### Provided data
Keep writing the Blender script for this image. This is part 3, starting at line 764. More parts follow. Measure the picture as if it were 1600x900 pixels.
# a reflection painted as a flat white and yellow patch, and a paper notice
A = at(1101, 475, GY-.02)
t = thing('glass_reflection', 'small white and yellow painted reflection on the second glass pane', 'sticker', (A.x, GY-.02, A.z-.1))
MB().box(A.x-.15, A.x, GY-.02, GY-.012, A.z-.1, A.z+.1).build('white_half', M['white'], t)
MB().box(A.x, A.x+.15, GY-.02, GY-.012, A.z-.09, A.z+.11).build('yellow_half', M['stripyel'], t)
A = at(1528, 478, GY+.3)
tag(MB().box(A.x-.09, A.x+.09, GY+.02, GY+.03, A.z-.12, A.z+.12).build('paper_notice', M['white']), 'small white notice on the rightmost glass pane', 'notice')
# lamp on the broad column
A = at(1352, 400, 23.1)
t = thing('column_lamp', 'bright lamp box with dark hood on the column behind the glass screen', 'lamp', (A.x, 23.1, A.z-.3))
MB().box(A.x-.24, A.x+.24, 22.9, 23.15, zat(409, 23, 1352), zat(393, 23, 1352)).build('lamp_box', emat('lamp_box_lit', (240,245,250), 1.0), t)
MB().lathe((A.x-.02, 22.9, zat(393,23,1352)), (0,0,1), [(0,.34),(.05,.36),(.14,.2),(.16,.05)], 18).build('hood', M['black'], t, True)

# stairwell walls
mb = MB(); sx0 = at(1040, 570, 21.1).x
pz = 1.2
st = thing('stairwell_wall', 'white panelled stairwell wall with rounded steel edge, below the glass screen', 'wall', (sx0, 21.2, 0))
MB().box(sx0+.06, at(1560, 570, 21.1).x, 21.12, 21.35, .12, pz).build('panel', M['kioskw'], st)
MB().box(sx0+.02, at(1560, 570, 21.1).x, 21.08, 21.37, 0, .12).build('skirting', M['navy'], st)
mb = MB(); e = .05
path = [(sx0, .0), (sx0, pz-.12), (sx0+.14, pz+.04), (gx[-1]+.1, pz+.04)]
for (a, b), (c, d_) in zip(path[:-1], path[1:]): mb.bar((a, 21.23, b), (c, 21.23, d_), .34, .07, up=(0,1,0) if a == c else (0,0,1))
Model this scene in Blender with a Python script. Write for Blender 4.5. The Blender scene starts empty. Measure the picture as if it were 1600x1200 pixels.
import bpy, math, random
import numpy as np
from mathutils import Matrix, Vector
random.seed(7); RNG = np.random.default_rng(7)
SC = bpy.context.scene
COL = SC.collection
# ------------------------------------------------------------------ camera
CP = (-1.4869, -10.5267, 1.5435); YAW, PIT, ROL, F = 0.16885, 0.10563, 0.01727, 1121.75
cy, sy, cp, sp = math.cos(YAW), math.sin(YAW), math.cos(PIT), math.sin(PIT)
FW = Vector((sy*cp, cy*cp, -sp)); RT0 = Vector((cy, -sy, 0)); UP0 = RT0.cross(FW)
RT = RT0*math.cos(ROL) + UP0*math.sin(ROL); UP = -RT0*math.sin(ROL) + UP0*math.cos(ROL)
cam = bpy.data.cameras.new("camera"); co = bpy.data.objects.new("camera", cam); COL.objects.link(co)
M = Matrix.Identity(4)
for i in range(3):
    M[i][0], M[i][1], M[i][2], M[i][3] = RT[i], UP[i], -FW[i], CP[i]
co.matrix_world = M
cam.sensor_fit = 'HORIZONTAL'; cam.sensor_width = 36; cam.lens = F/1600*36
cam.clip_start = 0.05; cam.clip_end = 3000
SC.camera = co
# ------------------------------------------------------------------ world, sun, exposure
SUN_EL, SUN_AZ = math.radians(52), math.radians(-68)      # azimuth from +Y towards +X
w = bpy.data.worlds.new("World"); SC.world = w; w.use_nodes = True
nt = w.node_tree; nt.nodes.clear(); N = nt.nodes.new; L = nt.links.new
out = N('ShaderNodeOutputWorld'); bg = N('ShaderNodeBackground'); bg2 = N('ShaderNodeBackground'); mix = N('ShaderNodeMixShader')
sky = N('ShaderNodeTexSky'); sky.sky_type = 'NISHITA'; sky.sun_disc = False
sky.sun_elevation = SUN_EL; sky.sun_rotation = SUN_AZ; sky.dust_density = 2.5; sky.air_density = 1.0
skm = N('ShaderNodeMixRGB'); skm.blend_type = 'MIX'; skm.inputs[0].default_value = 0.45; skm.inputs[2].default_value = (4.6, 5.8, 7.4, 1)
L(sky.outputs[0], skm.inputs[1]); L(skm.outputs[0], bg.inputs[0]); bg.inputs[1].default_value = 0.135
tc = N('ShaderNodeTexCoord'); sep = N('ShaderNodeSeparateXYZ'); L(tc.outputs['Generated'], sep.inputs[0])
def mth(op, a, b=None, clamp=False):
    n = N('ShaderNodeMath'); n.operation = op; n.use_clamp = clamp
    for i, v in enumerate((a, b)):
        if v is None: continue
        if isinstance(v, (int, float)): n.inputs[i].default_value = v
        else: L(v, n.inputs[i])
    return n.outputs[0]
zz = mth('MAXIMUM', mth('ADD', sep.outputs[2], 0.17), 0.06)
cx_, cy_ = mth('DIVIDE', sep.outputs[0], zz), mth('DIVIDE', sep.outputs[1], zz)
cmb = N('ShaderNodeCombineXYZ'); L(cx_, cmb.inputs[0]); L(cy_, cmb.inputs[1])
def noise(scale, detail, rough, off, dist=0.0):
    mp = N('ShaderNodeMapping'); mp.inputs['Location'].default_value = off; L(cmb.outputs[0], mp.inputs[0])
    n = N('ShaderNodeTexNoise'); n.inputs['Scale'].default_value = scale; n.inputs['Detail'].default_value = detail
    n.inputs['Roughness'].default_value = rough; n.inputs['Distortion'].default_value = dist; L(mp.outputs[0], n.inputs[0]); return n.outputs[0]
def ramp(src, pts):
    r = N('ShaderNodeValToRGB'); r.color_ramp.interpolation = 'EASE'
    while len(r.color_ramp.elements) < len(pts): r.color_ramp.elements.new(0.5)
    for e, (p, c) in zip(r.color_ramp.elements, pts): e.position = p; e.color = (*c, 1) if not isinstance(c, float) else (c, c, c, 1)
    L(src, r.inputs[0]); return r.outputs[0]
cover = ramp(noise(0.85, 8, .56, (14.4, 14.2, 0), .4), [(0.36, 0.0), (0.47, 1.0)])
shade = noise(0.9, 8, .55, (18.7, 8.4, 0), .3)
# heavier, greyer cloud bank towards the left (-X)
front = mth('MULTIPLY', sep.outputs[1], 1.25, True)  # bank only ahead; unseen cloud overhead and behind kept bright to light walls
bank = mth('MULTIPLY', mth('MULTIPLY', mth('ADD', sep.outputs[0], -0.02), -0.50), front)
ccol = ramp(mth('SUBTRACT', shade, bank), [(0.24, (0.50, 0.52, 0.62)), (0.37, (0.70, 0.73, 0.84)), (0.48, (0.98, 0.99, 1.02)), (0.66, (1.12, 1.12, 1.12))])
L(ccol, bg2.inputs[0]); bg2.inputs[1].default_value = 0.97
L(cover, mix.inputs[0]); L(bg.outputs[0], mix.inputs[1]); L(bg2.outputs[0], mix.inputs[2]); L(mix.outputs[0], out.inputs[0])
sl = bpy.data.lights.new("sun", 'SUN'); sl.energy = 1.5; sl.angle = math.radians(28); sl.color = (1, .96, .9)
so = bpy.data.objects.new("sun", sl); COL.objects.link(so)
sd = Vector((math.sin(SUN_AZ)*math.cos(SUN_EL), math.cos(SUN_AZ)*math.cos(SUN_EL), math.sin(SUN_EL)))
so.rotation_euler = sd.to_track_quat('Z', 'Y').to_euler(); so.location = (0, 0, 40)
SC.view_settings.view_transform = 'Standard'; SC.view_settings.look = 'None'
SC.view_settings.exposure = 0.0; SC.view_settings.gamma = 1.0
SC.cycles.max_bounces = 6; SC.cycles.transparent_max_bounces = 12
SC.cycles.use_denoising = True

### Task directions
Only the lines from the top of the data through the line that contains "for (a, b), (c, d_)" should be quoted, exactly as they stand.

### Task response
Keep writing the Blender script for this image. This is part 3, starting at line 764. More parts follow. Measure the picture as if it were 1600x900 pixels.
# a reflection painted as a flat white and yellow patch, and a paper notice
A = at(1101, 475, GY-.02)
t = thing('glass_reflection', 'small white and yellow painted reflection on the second glass pane', 'sticker', (A.x, GY-.02, A.z-.1))
MB().box(A.x-.15, A.x, GY-.02, GY-.012, A.z-.1, A.z+.1).build('white_half', M['white'], t)
MB().box(A.x, A.x+.15, GY-.02, GY-.012, A.z-.09, A.z+.11).build('yellow_half', M['stripyel'], t)
A = at(1528, 478, GY+.3)
tag(MB().box(A.x-.09, A.x+.09, GY+.02, GY+.03, A.z-.12, A.z+.12).build('paper_notice', M['white']), 'small white notice on the rightmost glass pane', 'notice')
# lamp on the broad column
A = at(1352, 400, 23.1)
t = thing('column_lamp', 'bright lamp box with dark hood on the column behind the glass screen', 'lamp', (A.x, 23.1, A.z-.3))
MB().box(A.x-.24, A.x+.24, 22.9, 23.15, zat(409, 23, 1352), zat(393, 23, 1352)).build('lamp_box', emat('lamp_box_lit', (240,245,250), 1.0), t)
MB().lathe((A.x-.02, 22.9, zat(393,23,1352)), (0,0,1), [(0,.34),(.05,.36),(.14,.2),(.16,.05)], 18).build('hood', M['black'], t, True)

# stairwell walls
mb = MB(); sx0 = at(1040, 570, 21.1).x
pz = 1.2
st = thing('stairwell_wall', 'white panelled stairwell wall with rounded steel edge, below the glass screen', 'wall', (sx0, 21.2, 0))
MB().box(sx0+.06, at(1560, 570, 21.1).x, 21.12, 21.35, .12, pz).build('panel', M['kioskw'], st)
MB().box(sx0+.02, at(1560, 570, 21.1).x, 21.08, 21.37, 0, .12).build('skirting', M['navy'], st)
mb = MB(); e = .05
path = [(sx0, .0), (sx0, pz-.12), (sx0+.14, pz+.04), (gx[-1]+.1, pz+.04)]
for (a, b), (c, d_) in zip(path[:-1], path[1:]): mb.bar((a, 21.23, b), (c, 21.23, d_), .34, .07, up=(0,1,0) if a == c else (0,0,1))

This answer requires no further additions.